阪神の“泣きどころ”が思わぬ評価を受けている。3か月遅れの開幕で今季は各球団とも11月上旬までほぼ毎週6試合をこなす過密日程となる。申し合わせにより連戦は最大13日までも、雨天中止などで予備日が埋まれば阪神はそれを複数回こなさなければならなくなるほど。加えて開幕後もこれまで同様、コロナ感染防止に神経をとがらせていなければならない事情もある。

 それだけに「セオリーは逆でも今年に限ればむしろ、このほうがいい」と言われているのが猛虎のセンターラインの布陣だ。特に捕手、遊撃と防御の指揮系統をつかさどるポジション。巨人で昨年全試合出場の坂本勇人内野手と大城卓三捕手のレギュラー陣2人のコロナ感染が相次いだことを受け、セの関係者はこう指摘する。
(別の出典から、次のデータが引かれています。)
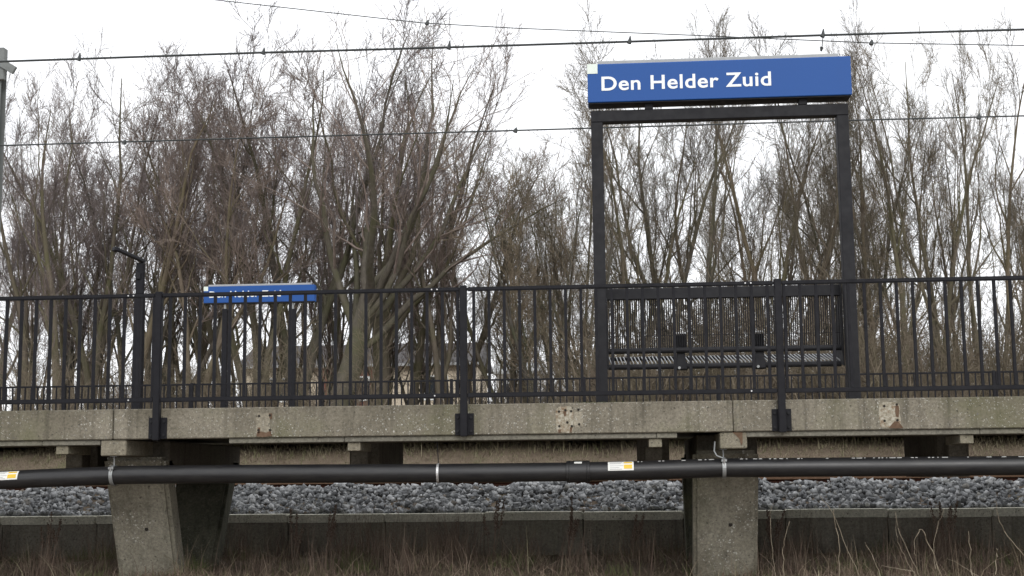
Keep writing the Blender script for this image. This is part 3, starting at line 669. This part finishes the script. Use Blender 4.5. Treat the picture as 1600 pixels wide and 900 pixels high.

「今年は主力がコロナで急にいなくなるケースも覚悟しながら野球をやらないといけないね。誰が感染するか分からない中で一番痛いのは捕手とか、遊撃のセンターライン。チームの野球自体も変わってしまう可能性さえある」

 阪神の捕手は3年連続で100試合以上出場の梅野隆太郎(29)が中心だが、矢野燿大監督(51)の構想では打力のある原口文仁(28)や5年目の坂本誠志郎(26)も相性などに応じて先発させる3人制が基本。遊撃は2年目の木浪聖也(26)と北條史也(25)が争っており、優勝を狙うチームに不可欠と言われるセンターラインが固定できない状況だ。

「今年は不動のレギュラーより、実力が似た選手の併用のほうがいいかもよ。もちろん争うレベルが、そこそこ高いのが条件にはなるけど」(前出関係者)。阪神の弱点がコロナ禍の今季に限ってはむしろ“強み”に変わる可能性があるという。

 近年は「どんぐりの――」ともやゆされた虎のセンターラインだが、超過密日程の今季は“併用”ゆえの効力が期待できそうだ。